*What to work on:*
Gather every line holding the string "scene".

*Given information:*
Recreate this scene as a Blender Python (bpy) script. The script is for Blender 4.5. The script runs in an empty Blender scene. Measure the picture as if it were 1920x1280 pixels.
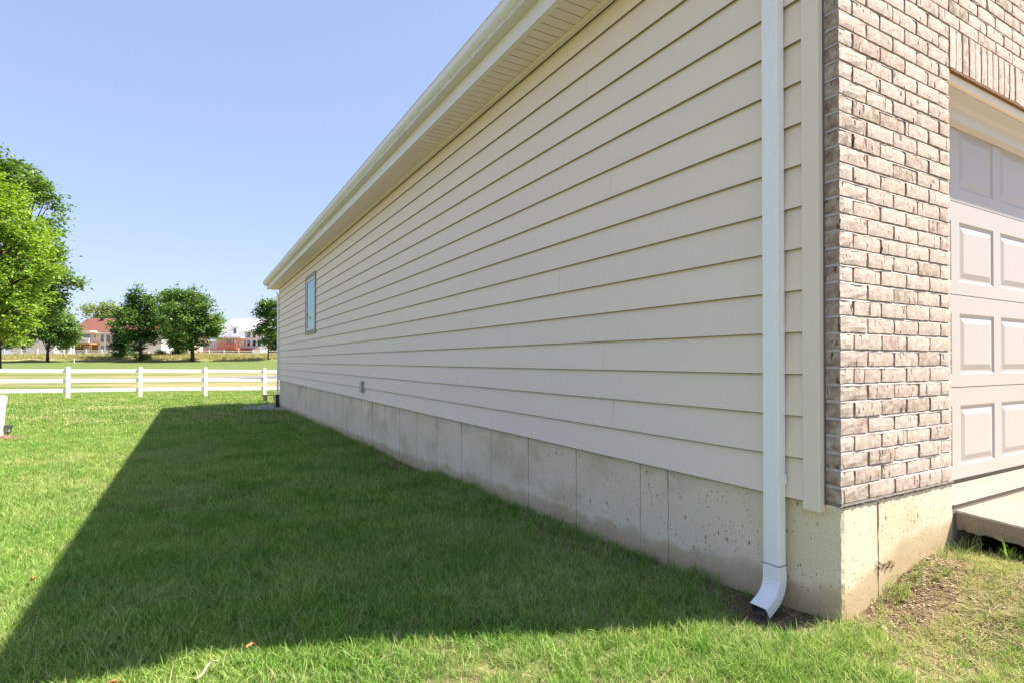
import bpy, bmesh, math, random
import numpy as np
from mathutils import Vector, Matrix

random.seed(7)
RS = np.random.RandomState(7)
SC = bpy.context.scene
COL = SC.collection
rad = math.radians

# ------------------------------------------------------------------ camera
cam_d = bpy.data.cameras.new('camera')
cam = bpy.data.objects.new('camera', cam_d)
COL.objects.link(cam)
cam.location = (0, 0, 1.0)
cam.rotation_euler = (rad(90.5), 0, 0)
cam_d.sensor_width = 36
cam_d.lens = 19.52
cam_d.shift_y = 0.0141
cam_d.clip_start = 0.05
cam_d.clip_end = 3000
SC.camera = cam

# ------------------------------------------------------------------ sky and sun
SUN_AZ = math.atan2(0.994, 0.112)      # clockwise from +Y
SUN_EL = rad(53)
world = bpy.data.worlds.new('World')
SC.world = world
world.use_nodes = True
wn = world.node_tree
bg = wn.nodes['Background']
sky = wn.nodes.new('ShaderNodeTexSky')
sky.sky_type = 'NISHITA'
sky.sun_disc = False
sky.sun_elevation = SUN_EL
sky.sun_rotation = SUN_AZ
sky.air_density = 1.0
sky.dust_density = 1.0
sky.ozone_density = 1.0
gm = wn.nodes.new('ShaderNodeGamma'); gm.inputs[1].default_value = 0.47
tn = wn.nodes.new('ShaderNodeMix'); tn.data_type = 'RGBA'; tn.blend_type = 'MULTIPLY'; tn.inputs[0].default_value = 1.0
tn.inputs[7].default_value = (0.625, 0.675, 0.885, 1)
wn.links.new(sky.outputs[0], gm.inputs[0]); wn.links.new(gm.outputs[0], tn.inputs[6]); wn.links.new(tn.outputs[2], bg.inputs[0])
bg.inputs[1].default_value = 0.15
sd = bpy.data.lights.new('sun', 'SUN')
sun = bpy.data.objects.new('sun', sd)
COL.objects.link(sun)
sd.energy = 3.7
sd.angle = rad(0.53)
sd.color = (1.0, 0.925, 0.82)
sdir = Vector((math.sin(SUN_AZ) * math.cos(SUN_EL), math.cos(SUN_AZ) * math.cos(SUN_EL), math.sin(SUN_EL)))
sun.rotation_euler = sdir.to_track_quat('Z', 'Y').to_euler()
SC.view_settings.view_transform = 'Standard'
SC.view_settings.look = 'None'
SC.view_settings.gamma = 1
SC.view_settings.use_curve_mapping = False
SC.view_settings.exposure = 2.02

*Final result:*
Recreate this scene as a Blender Python (bpy) script. The script is for Blender 4.5. The script runs in an empty Blender scene. Measure the picture as if it were 1920x1280 pixels.
SC = bpy.context.scene